Quando alguém refere que se deve evitar a exposição do
fundo de pensões português a ações, apelidando esse investimento de jogo e
abominando também o papel dos especuladores nas bolsas, mostra o seu completo
desconhecimento sobre o funcionamento dos mercados acionistas. Desde sempre que
os especuladores são vistos pela generalidade dos agentes económicos como personas
non gratas, entidades que ganham dinheiro desestabilizando os mercados.
Todavia, é impossível ganhar dinheiro nos mercados acionistas e ao mesmo tempo
ser desestabilizador. É um trade-off. Um especulador é alguém que
procura lucrar com as ineficiências do mercado, nomeadamente avaliações
incorretas de empresas, comprando empresas que estão abaixo do seu valor
fundamental e vendendo ações que estão sobreavaliadas, estabilizando desta
forma o mercado. É certo que um arbitragista também tenta capitalizar com as
ineficiências do mercado, mas essas ineficiências são refletidas muitas vezes
por distintas cotações de determinada ação em diferentes bolsas. Atualmente, o
papel dos arbitragistas é cada vez mais realizado por algoritmos que procuram
ineficiências pontuais de alguns minutos, segundos ou milésimos de segundo.
Os mercados não são eficientes, sobretudo no curto prazo, e os preços das ações
nem sempre refletem os fundamentais das empresas. No dia a dia o mercado reage
desproporcionalmente à divulgação dos dados macro e microeconómicos, existindo
sempre oportunidades para os especuladores e arbitragistas, ambos
estabilizadores dos mercados acionistas. Especular é delinear várias hipóteses
quanto ao futuro, de acordo com expetativas para os fundamentais das empresas.
O papel do especulador resume-se grosso modo a aproveitar as
ineficiências do mercado. É uma estratégia relativamente diferente àquela em
que um investidor compra determinada ação de uma empresa que considera de
elevada qualidade e com potencial de valorização no longo prazo, esperando que
o seu investimento dê lucros no longo prazo, adotando por vezes uma postura mais
passiva.
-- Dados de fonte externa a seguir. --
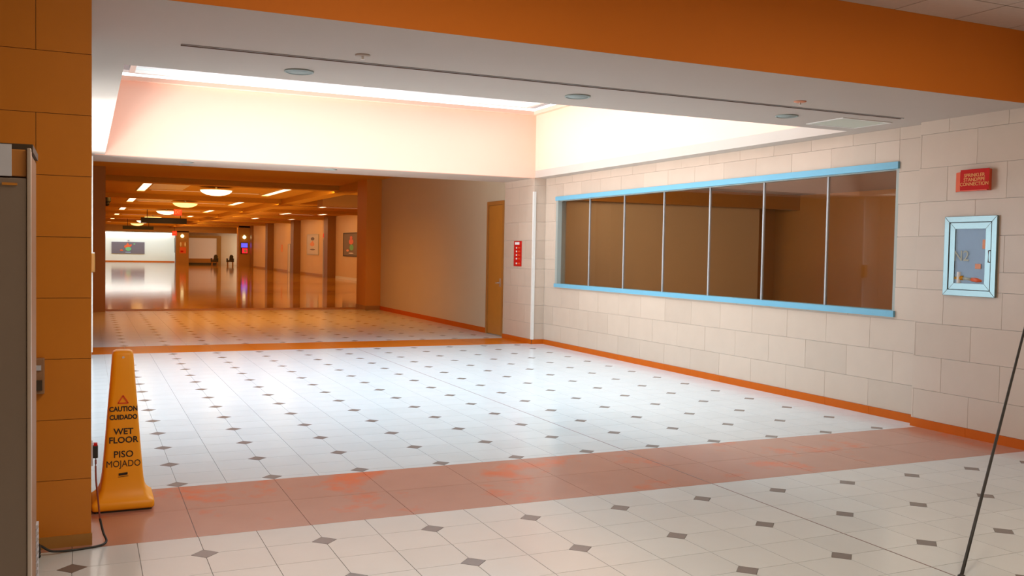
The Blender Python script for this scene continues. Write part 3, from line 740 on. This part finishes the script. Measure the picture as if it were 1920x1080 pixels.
for x, a, b, lab in wing:
    t = thing('wing_troffer', (x, (a+b)/2, CZH), f'long ceiling lamp of the side wing, {lab}', 'ceiling lamp', 'long lamps of the side wing')
    mb = MB(); ring(mb, x-.13, x+.13, a, b, .025, CZH-.03, CZH); obj('lamp_frame', mb, M['white_metal'], t)
    obj('diffuser', B(x-.103, x+.103, a+.027, b-.027, CZH-.022, CZH-.008), M['lamp_white'], t)
for x0, x1, y, lab in ((8.9, 10.7, 34.3, 'nearer cross slot lamp of the side wing'), (9.0, 10.6, 43.9, 'farther cross slot lamp of the side wing')):
    t = thing('slot_lamp', ((x0+x1)/2, y, CZH), lab, 'ceiling lamp')
    obj('trim', B(x0, x1, y-.09, y+.09, CZH-.012, CZH), M['plaster'], t)
    obj('lens', B(x0+.05, x1-.05, y-.05, y+.05, CZH-.018, CZH-.012), M['lamp_dim'], t)

# signs hanging in the hall
def hang_sign(x0, x1, y, z0, z1, lab):
    t = thing('hanging_sign', ((x0+x1)/2, y, z0), lab, 'sign')
    obj('board', B(x0, x1, y, y+.12, z0, z1), M['sign_black'], t, bevel=.01)
    for x in (x0+.3, x1-.3): obj('hanger', B(x-.015, x+.015, y+.045, y+.075, z1, CZH), M['sign_black'], t)
hang_sign(1.97, 4.14, 43.9, 2.72, 3.0, 'nearer long black sign hanging under the hall ceiling')
hang_sign(1.67, 3.56, 60, 2.66, 2.88, 'farther black sign hanging over the far opening')
def exit_sign(x0, x1, y, z0, z1, lab, rot=False, hang=CZH, axis='y'):
    t = thing('exit_sign', ((x0+x1)/2 if axis == 'y' else x0, y, z0), lab, 'exit sign')
    if axis == 'y':
        obj('box', B(x0, x1, y, y+.06, z0, z1), M['exit_red'], t)
        if hang: obj('hanger', B((x0+x1)/2-.01, (x0+x1)/2+.01, y+.02, y+.04, z1, hang), M['sign_black'], t)
        text('lettering', 'EXIT', (z1-z0)*.8, M['exit_text'], t, ((x0+x1)/2, y-.002, (z0+z1)/2), (1, 0, 0), (0, 0, 1), .002, 0, (x1-x0)/((z1-z0)*2.2))
    else:
        obj('box', B(x0-.06, x0, y, x1, z0, z1), M['exit_red'], t)
        text('lettering', 'EXIT', (z1-z0)*.7, M['exit_text'], t, (x0-.062, (y+x1)/2, (z0+z1)/2), (0, -1, 0), (0, 0, 1), .002, 0, 1.2)
exit_sign(3.20, 3.56, 40, 3.02, 3.32, 'red lit exit sign hanging from the hall ceiling')
exit_sign(6.15, 6.53, 78, 2.52, 2.90, 'red lit exit sign beside the white far opening')
exit_sign(-.14, .12, 56, 2.82, 3.0, 'small red exit sign at the far left of the hall ceiling')
dm = thing('dome_camera', (.14, 30, CZH), 'small black dome camera under the hall ceiling at left', 'camera')
obj('base_plate', lathe([(.14, CZH), (.14, CZH-.28), (.10, CZH-.30)], .14, 30, 16), M['sign_black'], dm)
obj('dome', lathe([(.10, CZH-.30), (.10, CZH-.36), (.07, CZH-.42), (.01, CZH-.44)], .14, 30, 16), M['sign_black'], dm, True)

# ================================================================ HALL: RIGHT WALL
struct('wall_hall_right', B(12.0, 12.9, 18.3, 81, -.02, 3.4), M['hall_wall'], 'tan right wall of the side wing', 'wall')
struct('wall_wing_near', B(6.72, 12.9, 18.1, 18.3, -.02, 3.4), M['tan_wall'], 'near wall of the side wing', 'wall')
for i, (a, b) in enumerate(((44.7, 46.6), (54.0, 56.6), (63.4, 66), (72.5, 74.8))):
    c = struct('wall_hall_pier', B(11.86 if i == 3 else 11.55, 12.0, a, a+.9, 0, 3.4), M['pier'], f'brown pier on the side wing wall, {ordn[i]} from the atrium', 'column')
bb = struct('baseboard_hall_right', B(11.98, 12.0, 18.3, 81, 0, .12), M['pillar'], 'dark base strip along the side wing wall', 'baseboard')
tag(obj('floor_strip', B(11.93, 11.978, 39.2, 44.4, 0, .13), M['silver_tape']), 'pale silver strip at the base of the wall below the dark poster', 'strip')
def poster(y0, y1, z0, z1, m, lab, kind):
    t = thing('wall_poster', (11.98, (y0+y1)/2, z0), lab, 'poster')
    mb = MB(); fr(mb, 11.95, 12.0, y0, y1, z0, z1, .06); obj('poster_frame', mb, M['chair_dark'] if kind else M['mullion'], t)
    obj('print', B(11.965, 11.99, y0+.06, y1-.06, z0+.06, z1-.06), m, t)
    cyy = (y0+y1)/2; h = z1-z0
    def blob(dy, dz, ry, rz, mm, n=10, nm='figure'):
        obj(nm, MB().prism([(cyy+dy+ry*math.cos(2*math.pi*k/n), z0+h*dz+rz*math.sin(2*math.pi*k/n)) for k in range(n)], 11.958, 11.966, 'x'), mm, t)
    if kind:
        blob(.1, .62, .45, .15, M['orange_red']); blob(.1, .78, .25, .10, M['orange_red']); blob(0, .38, .4, .16, M['green']); blob(.8, .25, .25, .06, M['sticker']); blob(.1, .14, .5, .03, M['white_text'], nm='caption')
    else:
        blob(.1, .52, .6, .13, M['sticker']); blob(0, .78, .5, .10, M['mural']); blob(0, .26, .7, .05, M['mural'], nm='caption'); blob(0, .64, .2, .05, M['sticker'])
poster(39.45, 42.9, 1.22, 2.46, M['poster_dark'], 'dark framed poster with an orange figure on the side wing wall', True)
poster(48.75, 51.9, 1.22, 2.47, M['poster_light'], 'pale framed poster with an orange patch on the side wing wall', False)
t = thing('glazed_door', (11.97, 46.9, 0), 'bright narrow glazed door beside the nearest brown pier', 'door')
obj('frame', MB().box(11.93, 12.0, 46.2, 46.35, 0, 2.2).box(11.93, 12.0, 47.35, 47.5, 0, 2.2).box(11.93, 12.0, 46.35, 47.35, 2.1, 2.2), M['mullion'], t)
obj('leaf', B(11.95, 11.99, 46.36, 47.34, .02, 2.1), M['silver_tape'], t)
exit_sign(12.0, 47.5, 46.25, 2.25, 2.48, 'small red sign over the bright narrow door', axis='x', hang=None)
t = thing('glazed_door', (11.97, 57.4, 0), 'pale narrow door beside the second brown pier', 'door')
obj('frame', MB().box(11.93, 12.0, 57.0, 57.1, 0, 1.9).box(11.93, 12.0, 57.7, 57.8, 0, 1.9).box(11.93, 12.0, 57.1, 57.7, 1.85, 1.9), M['mullion'], t)
obj('leaf', B(11.95, 11.99, 57.11, 57.69, .02, 1.85), M['silver_tape'], t)
t = thing('wall_plaque', (11.98, 60.2, 1.35), 'tiny orange plaque on the wall between the second and third piers', 'plaque')
obj('plate', B(11.96, 12.0, 60.0, 60.4, 1.35, 1.85), M['sticker'], t); obj('screw', B(11.955, 11.96, 60.18, 60.22, 1.7, 1.74), M['chrome'], t)

# ================================================================ HALL END
he = MB()
he.box(6.67, 7.74, 80.6, 81.6, 0, 2.95); he.box(-.55, 12.9, 80.6, 81.6, 2.85, 3.4)
struct('wall_hall_end', he, M['pillar'], 'brown end wall of the hall with two openings', 'wall')
struct('wall_hall_end_recess', B(7.74, 12.9, 83.0, 83.1, -.02, 2.95), M['hall_wall'], 'tan recess behind the right far opening', 'wall')
struct('ceiling_recess', B(-.55, 12.9, 81.6, 95.1, 2.95, 3.05), M['plaster'], 'ceiling beyond the hall end wall', 'ceiling')
struct('wall_hall_end_pillar', B(11.04, 12.0, 74.0, 75.0, -.02, 3.4), M['pillar'], 'brown pillar carrying the blue and red display', 'column')
t = thing('pale_shutter', (9.1, 82.9, .1), 'large pale pinkish shutter in the right far opening', 'shutter')
obj('shutter_panel', B(7.80, 10.37, 82.85, 82.95, .55, 2.40), M['pink_panel'], t)
obj('shutter_frame', B(7.78, 10.75, 82.8, 82.98, 2.40, 2.62).box(10.40, 10.75, 82.8, 82.98, .0, 2.40), M['pillar'], t)
obj('counter', B(7.78, 10.4, 82.5, 82.98, .0, .16), M['chair_dark'], t)
obj('counter_front', B(7.78, 10.4, 82.7, 82.98, .16, .55), M['wood'], t)
def lamp_spot(x, z, lab, y=80.6):
    t = thing('wall_lamp', (x, y-.05, z), lab, 'wall lamp')
    obj('bulb', MB().tube([(x, y-.15, z), (x, y-.07, z)], [.13, .15], 14), M['spot_yellow'], t)
    obj('mount', B(x-.06, x+.06, y-.07, y, z-.06, z+.22), M['white_metal'], t)
lamp_spot(7.19, 2.52, 'round yellowish lamp on the left far pillar'); lamp_spot(11.49, 2.47, 'round yellowish lamp on the right far pillar', 74.0)
t = thing('wall_poster', (7.24, 80.58, 1.0), 'small red and white poster on the left far pillar', 'poster')
obj('print', B(6.98, 7.51, 80.56, 80.6, 1.0, 1.55), M['orange_red'], t); obj('upper_print', B(6.98, 7.51, 80.56, 80.6, 1.55, 2.02), M['wood'], t)
for x in (7.06, 7.43): obj('white_shape', MB().prism([(x+.07*math.cos(k*math.pi/5), 1.80+.20*math.sin(k*math.pi/5)) for k in range(10)], 80.545, 80.56, 'y'), M['white_text'], t)
obj('red_shape', B(7.05, 7.28, 80.545, 80.56, 1.1, 1.25), M['red'], t)
t = thing('lit_screen', (11.48, 73.95, 1.1), 'blue and red lit display on the right far pillar', 'screen')
obj('housing', B(11.20, 11.76, 73.92, 74.0, 1.08, 2.02), M['sign_black'], t)
obj('blue_screen', B(11.23, 11.75, 73.90, 73.92, 1.61, 1.98), M['screen_blue'], t)
obj('red_screen', B(11.30, 11.75, 73.90, 73.92, 1.13, 1.55), M['screen_red'], t)
obj('white_shape', MB().prism([(11.57+.11*math.cos(k*math.pi/5), 1.33+.14*math.sin(k*math.pi/5)) for k in range(10)], 73.885, 73.90, 'y'), M['poster_light'], t)
for x, lab in ((9.95, 'dark upholstered armchair before the pale shutter'), (11.3, 'dark upholstered armchair before the right far pillar')):
    t = thing('armchair', (x, 80.9, 0), lab, 'chair')
    obj('seat', B(x-.26, x+.26, 80.6, 81.15, .30, .45), M['chair_dark'], t, bevel=.03)
    obj('backrest', MB().prism([(x-.05, .42), (x+.28, .42), (x+.30, .80), (x+.20, .93), (x+.05, .93), (x-.02, .80)], 81.0, 81.18, 'y'), M['chair_dark'], t)
    for s in (-1, 1):
        obj('armrest', B(x+s*.26-.04, x+s*.26+.04, 80.62, 81.15, .30, .62), M['chair_dark'], t)
        for yy in (80.64, 81.1): obj('leg', B(x+s*.22-.03, x+s*.22+.03, yy-.03, yy+.03, 0, .30), M['wood_dark'], t)
# white gallery
struct('wall_gallery_end', B(-.72, 7.75, 95, 95.1, -.02, 3.0), M['white_wall'], 'brightly lit white wall at the very end of the hall', 'wall')
struct('wall_gallery_right', B(7.75, 7.9, 83.1, 95.1, -.02, 3.0), M['white_wall'], 'side wall of the bright far gallery', 'wall')
struct('baseboard_gallery', B(-.55, 7.74, 94.97, 95, 0, .10), M['base'], 'thin orange base strip of the white far wall', 'baseboard')
tag(obj('cove_lamp', B(.3, 7.4, 94.6, 94.9, 2.80, 2.93), mat('cove', (.9, .9, .9), .5, emit=(1, .98, .95), estr=4)), 'bright white strip lamp along the top of the far white wall', 'ceiling lamp')
t = thing('wall_board', (3.35, 94.9, .8), 'wide grey violet board with an orange shape on the far white wall', 'board')
obj('board', B(1.82, 4.88, 94.92, 95, .80, 1.97), M['mural'], t)
def shape(nm, pts, m, y=94.90): obj(nm, MB().prism(pts, y, y+.02, 'y'), m, t)
shape('orange_shape', [(2.98, 1.45), (3.1, 1.36), (3.35, 1.44), (3.6, 1.52), (3.7, 1.68), (3.62, 1.75), (3.45, 1.66), (3.38, 1.82), (3.27, 1.88), (3.20, 1.70), (3.02, 1.62)], M['orange_red'])
shape('green_disc', [(3.37+.27*math.cos(k*math.pi/8), 1.28+.20*math.sin(k*math.pi/8)) for k in range(16)], M['green'], 94.89)
shape('small_orange_shape', [(2.60, 1.08), (2.9, 1.08), (2.85, 1.18), (2.72, 1.25), (2.62, 1.18)], M['orange_red'])
shape('green_dot', [(3.92+.09*math.cos(k*math.pi/4), 1.78+.07*math.sin(k*math.pi/4)) for k in range(8)], M['green'])
shape('caption', [(3.10, .92), (3.58, .92), (3.58, .97), (3.10, .97)], M['blue_print'])
t = thing('wall_lamp', (3.38, 94.9, 2.12), 'tiny picture lamp above the grey violet board', 'wall lamp')
obj('head', B(3.30, 3.46, 94.75, 94.95, 2.05, 2.17), M['mullion'], t); obj('arm', B(3.36, 3.40, 94.9, 95, 2.10, 2.13), M['mullion'], t)
t = thing('wall_cabinet', (7.7, 90, .9), 'pale grey cabinet on the side wall of the far gallery', 'cabinet')
obj('body', B(7.45, 7.75, 88, 92, 1.0, 2.45), M['disc'], t); obj('blue_panel', B(7.44, 7.45, 88.4, 89.6, 2.0, 2.3), M['blue_print'], t)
O especulador é provavelmente mais ativo, um investidor mais de curto
prazo, procurando oportunidades onde existem movimentos significativos de
preços, devido à volatilidade e incerteza de curto prazo, comprando ações que
ficam baratas em termos fundamentais e vendendo títulos que estão mais caros.
Há ainda mais uma vantagem na atividade especulativa, o aumento de liquidez que
os especuladores proporcionam ao mercado acionista devido à sua postura ativa,
permitindo aos investidores que pretendam investir ou desinvestir no mercado o
façam a preços mais favoráveis. Os especuladores nos mercados acionistas
protegem os investidores mais incautos de comprarem mais caro. No longo prazo
os preços das ações tendem para o seu real valor. Um mercado de ações no longo
prazo tende a ser eficiente, nomeadamente um índice acionista mais amplo,
refletindo a evolução da economia. Os índices acionistas mais amplos geográfica
e sectorialmente das economias avançadas são uma opção tão válida quanto a
compra de obrigações soberanas de qualidade “AAA”, com a vantagem de entregarem
melhores retornos. Em boa verdade, poderemos, isso sim, considerar nefasta
especulação o açambarcamento de mercadorias que agrava ainda mais o fenómeno
inflacionista.
Em suma, os especuladores de ações que ganham dinheiro com a sua estratégia
estabilizam o mercado. Se perderam dinheiro é porque a sua análise relativa aos
fundamentais da empresa estava errada. No final os mercados e a economia têm
sempre razão e os especuladores que perderam dinheiro tendem a ser afastados.